As it becomes more and more clear that the end is approaching, and that there is not much we can do to halt its approach; as sea levels rise and storms get more frequent, as competition for resources increases to the point of wars over water rights, for example; we are likely to see humanity turn even more self-centered and ugly than it already is.  It is natural survival instinct at play.

But we can rise above our natural instincts.  We can choose to behave not from fear, but from love.  It will take immense moral courage, and it will take supportive community.  It will take adjusting our needs, so that we take into account the needs of other species and not just our own.

For instance, “For Kingsnorth, the notion that technology will stave off the most catastrophic effects of global warming is not just wrong, it’s repellent — a distortion of the proper relationship between humans and the natural world and evidence that in the throes of crisis, many environmentalists have abandoned the principle that “nature has some intrinsic, inherent value beyond the instrumental.” If we lose sight of that ideal in the name of saving civilization, he argues, if we allow ourselves to erect wind farms on every mountain and solar arrays in every desert, we will be accepting a Faustian bargain.” (Smith, 4/17/14)
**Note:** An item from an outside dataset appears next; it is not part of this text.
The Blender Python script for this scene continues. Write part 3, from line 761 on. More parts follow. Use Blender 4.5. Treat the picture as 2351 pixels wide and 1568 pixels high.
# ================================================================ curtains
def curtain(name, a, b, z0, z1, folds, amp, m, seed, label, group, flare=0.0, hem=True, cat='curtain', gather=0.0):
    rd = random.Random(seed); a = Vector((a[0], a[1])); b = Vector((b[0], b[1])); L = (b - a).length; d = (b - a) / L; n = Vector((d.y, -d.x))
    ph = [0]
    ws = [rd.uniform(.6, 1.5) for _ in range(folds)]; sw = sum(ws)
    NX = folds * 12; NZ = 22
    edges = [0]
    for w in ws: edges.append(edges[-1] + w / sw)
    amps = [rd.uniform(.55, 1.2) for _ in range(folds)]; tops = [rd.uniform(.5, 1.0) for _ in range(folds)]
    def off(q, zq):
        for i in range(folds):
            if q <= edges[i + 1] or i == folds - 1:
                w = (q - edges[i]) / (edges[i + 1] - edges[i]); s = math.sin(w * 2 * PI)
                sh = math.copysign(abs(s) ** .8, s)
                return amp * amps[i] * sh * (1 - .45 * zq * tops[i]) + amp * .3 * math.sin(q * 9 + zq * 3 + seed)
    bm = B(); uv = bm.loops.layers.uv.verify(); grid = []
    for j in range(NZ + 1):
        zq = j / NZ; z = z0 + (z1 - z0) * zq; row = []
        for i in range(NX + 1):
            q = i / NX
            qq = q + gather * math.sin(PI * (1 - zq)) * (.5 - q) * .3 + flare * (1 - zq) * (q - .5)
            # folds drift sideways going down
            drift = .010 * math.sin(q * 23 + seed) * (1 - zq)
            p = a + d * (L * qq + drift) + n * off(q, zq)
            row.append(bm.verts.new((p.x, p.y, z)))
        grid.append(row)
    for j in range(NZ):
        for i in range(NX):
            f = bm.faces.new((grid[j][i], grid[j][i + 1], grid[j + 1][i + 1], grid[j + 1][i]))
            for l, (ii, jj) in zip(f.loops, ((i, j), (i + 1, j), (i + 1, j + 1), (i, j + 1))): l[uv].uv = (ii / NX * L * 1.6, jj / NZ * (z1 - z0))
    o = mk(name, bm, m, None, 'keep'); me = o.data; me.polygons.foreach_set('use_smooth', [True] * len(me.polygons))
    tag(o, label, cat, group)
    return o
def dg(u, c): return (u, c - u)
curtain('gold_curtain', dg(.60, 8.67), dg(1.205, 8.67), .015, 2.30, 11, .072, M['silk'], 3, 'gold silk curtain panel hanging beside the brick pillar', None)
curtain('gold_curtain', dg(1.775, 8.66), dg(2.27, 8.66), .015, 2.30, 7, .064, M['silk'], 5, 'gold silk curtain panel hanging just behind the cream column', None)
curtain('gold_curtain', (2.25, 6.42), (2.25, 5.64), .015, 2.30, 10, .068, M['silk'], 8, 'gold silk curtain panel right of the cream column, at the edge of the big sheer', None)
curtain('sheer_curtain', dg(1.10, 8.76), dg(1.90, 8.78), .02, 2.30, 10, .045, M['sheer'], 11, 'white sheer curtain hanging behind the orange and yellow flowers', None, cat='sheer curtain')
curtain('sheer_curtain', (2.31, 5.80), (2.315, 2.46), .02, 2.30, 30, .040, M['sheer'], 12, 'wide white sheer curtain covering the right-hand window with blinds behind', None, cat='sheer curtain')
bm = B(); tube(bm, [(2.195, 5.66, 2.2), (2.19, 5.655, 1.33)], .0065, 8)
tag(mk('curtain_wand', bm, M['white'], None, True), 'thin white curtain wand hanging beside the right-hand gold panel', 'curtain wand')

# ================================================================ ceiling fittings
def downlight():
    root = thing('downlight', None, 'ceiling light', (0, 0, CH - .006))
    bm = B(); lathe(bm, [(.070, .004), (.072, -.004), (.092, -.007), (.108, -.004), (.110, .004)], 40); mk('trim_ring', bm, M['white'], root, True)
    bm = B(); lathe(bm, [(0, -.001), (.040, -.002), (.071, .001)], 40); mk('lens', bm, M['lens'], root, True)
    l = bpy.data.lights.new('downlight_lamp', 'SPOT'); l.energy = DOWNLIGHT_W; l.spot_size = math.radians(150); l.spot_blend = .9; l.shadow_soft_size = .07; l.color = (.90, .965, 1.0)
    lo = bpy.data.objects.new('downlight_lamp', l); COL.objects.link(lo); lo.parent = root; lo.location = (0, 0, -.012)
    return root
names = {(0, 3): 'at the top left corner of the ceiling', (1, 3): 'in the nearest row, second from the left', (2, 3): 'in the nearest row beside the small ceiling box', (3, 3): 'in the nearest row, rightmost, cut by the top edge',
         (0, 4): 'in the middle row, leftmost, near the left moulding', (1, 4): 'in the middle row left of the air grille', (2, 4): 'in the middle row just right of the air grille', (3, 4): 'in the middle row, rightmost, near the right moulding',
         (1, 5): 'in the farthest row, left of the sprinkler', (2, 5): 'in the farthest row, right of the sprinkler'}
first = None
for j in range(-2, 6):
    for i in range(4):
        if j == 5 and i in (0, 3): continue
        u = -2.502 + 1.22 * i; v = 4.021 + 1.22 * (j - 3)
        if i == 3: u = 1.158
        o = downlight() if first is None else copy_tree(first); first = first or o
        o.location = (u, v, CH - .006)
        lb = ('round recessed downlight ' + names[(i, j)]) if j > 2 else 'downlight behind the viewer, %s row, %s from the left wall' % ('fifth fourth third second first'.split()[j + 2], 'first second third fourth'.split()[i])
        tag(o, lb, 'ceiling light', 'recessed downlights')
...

People will need a forum in which to be honest about their sense of dread and loss. Faced with ecological collapse, there has to be a space in which we can grieve.   As the changes accelerate, as the losses accumulate, we will need to confront the reality of our situation, and the resulting feelings.  We will need to grieve, and we will need to do it together.   Our Unitarian Universalist congregations can offer such a forum.

In order to be in right relationship with the Earth, we need to ask her forgiveness.  Something like what the author of our reading did for the deer by the side of the road.

Dear Earth, We apologize for the system, our system, of people and machines and industries that are bringing about this meaningless destruction.  We apologize for the indifference, which we all share, that is bringing about this mutilation.  We apologize to our children and our children’s children, and the offspring of other species as well that we have brought this about.

Meanwhile, we keep doing all we can to honor the inherent worth and dignity of the natural world, we practice a reverence for life, we continue to find beauty in the world, even at sunset.  We continue, above all, to act from love, with nobility, generosity and beauty, recognizing our place in the interdependent web and accepting, with humility and grace, our situation.  There is still beauty and there is still meaning, and there is still much to do to make the world less bad.  Please join me in that work.